Cinema
Boardwalk Empire, la fine di un’epoca
Negli Stati Uniti è da pochi giorni terminata la quinta e ultima stagione di Boardwalk Empire. Gran finale. Tutto avviene attraverso e per merito del denaro. Non ce n’è mai abbastanza ed è ciò che dà la spinta per andare avanti in un mondo talmente a pezzi in cui altrimenti non avrebbe alcun senso neppure agire. Gli autori della serie non propongono una soluzione alternativa a questo tipo di realtà. Non c’è critica del denaro perché non esiste un Eden o una situazione esemplare a cui puntare. Bene che vada, nella serie i personaggi proposti sono “solo” alcolizzati e picchiano la moglie, ma questi sono i più genuini. Gli altri sono un ensemble di assassini e stragisti. Ma i rapporti non sono viziati dal denaro. I rapporti sono di per sé vuoti di bontà e pieni di violenza, di sopraffazione. I rapporti umani si mostrano come qualcosa di tremendo. Di insincero per loro stessa natura. E non solo tra i mafiosi ma attraverso tutta la società. Allora, il denaro e i magnifici anni ’20 e poi l’inizio dei ‘30 e l’eleganza dei locali e i fiumi di whiskey servono soltanto per rendere questa valle di lacrime un posto a mala pena sopportabile. E allora vale anche la pena uccidere e tradire di continuo per alleviare la pena.

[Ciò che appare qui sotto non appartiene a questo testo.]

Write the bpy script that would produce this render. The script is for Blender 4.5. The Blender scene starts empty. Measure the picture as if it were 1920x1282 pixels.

Eppure il denaro potrebbe essere qualsiasi altra cosa. È semplicemente un modo per andare avanti, per sopravvivere e per cercare di crearsi un proprio posto al sole. Per avere, per dirla con James Bond, un quantum of solace. Una nicchia di conforto o, al massimo, uno spazio di relativa libertà. Che poi è sempre illusoria, passeggera. Si risprofonda sempre nel giro e la cosa, tutto sommato, viene accettata senza troppi problemi. Qui non c’è Michael Corleone che nel Padrino parte III dice “più cerco di tirarmi fuori e più mi ritirano dentro”. Lì c’è ancora la speranza di ripulire il proprio nome, di lasciare dietro di sé qualcosa di concreto, qualcosa che possa durare, un figlio che possa essere un rispettabile “piezz’a novanta”.

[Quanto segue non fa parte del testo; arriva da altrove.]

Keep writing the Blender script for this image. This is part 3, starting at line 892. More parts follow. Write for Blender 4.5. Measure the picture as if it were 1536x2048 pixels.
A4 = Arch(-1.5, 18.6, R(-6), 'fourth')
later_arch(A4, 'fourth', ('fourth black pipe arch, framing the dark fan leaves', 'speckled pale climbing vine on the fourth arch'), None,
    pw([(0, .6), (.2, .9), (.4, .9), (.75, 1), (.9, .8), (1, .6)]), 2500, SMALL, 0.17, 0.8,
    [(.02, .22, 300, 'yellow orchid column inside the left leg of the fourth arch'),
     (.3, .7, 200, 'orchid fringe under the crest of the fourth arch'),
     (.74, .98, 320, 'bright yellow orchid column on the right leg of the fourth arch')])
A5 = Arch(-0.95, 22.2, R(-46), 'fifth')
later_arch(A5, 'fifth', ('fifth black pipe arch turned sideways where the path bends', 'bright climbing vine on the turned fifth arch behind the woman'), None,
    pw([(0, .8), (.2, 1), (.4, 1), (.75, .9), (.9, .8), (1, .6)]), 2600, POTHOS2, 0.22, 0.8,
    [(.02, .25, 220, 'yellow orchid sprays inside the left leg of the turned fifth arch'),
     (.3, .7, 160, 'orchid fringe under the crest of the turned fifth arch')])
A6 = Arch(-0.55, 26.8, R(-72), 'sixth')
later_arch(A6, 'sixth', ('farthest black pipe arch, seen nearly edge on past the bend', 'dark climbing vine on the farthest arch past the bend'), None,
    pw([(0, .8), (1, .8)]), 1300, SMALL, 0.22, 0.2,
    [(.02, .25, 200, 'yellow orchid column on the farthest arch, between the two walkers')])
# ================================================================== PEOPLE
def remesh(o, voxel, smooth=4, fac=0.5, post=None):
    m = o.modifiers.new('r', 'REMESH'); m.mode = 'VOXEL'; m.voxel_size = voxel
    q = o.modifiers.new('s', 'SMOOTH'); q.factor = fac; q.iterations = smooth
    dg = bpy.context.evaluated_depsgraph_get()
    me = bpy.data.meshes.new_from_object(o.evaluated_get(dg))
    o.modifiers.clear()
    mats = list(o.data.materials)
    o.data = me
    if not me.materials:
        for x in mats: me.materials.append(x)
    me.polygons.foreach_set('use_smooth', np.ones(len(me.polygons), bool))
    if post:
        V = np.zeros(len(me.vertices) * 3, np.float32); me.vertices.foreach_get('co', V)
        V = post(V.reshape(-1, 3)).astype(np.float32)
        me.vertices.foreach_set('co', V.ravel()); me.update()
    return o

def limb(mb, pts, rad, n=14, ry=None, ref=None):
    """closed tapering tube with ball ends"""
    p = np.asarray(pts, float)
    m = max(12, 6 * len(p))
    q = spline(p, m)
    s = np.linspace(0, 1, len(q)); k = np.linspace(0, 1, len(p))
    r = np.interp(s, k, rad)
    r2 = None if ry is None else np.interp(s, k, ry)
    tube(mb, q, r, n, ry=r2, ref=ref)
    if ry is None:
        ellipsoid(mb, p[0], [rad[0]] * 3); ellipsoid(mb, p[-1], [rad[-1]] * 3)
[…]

Qui no. Non c’è nessuna speranza del genere. Qui il futuro non esiste. Tutto viene spazzato via. Distrutto. Siamo nei giorni immediatamente precedenti alla fine del proibizionismo e in piena Grande Depressione. A cavallo tra due epoche. I giovani boss con nuove regole tolgono di mezzo quelli vecchi. Non ci sono più punti fermi. Siamo nella fase dell’attraversamento e chi è colto in quella fase resta sospeso. Non vede neanche più il motivo di creare qualcosa, di lasciare un segno dietro di sé. Non è più nel suo mondo, non appartiene più a quel tempo. Solo il denaro è rimasto. Sempre spendibile per provare a comprare, per sperare di comprare, un pezzetto di felicità. Una speranza umana e crepuscolare.
Una buona dose di nichilismo la troviamo dentro ogni singola inquadratura, una rinuncia definitiva a qualsiasi tipo di valore. Non per scelta, non per volontà ma perché non può essere diversamente. Gli eventi ci superano, confidare nei vecchi valori non diventa soltanto anacronistico ma disumano perché sono valori che non esistono più. Anzi, sono stati modificati e rimodellati per crearne dei nuovi. Ma i vecchi personaggi non sono in grado di assorbire il nuovo modo di stare al mondo. Allora resta solo un tempo, enormemente dilatato e non più loro, da vivere al meglio. Una vita da attraversare per tutto il tempo necessario e che si prova a rendere un po’ più dolce, un po’ meno amara, per i giorni rimasti.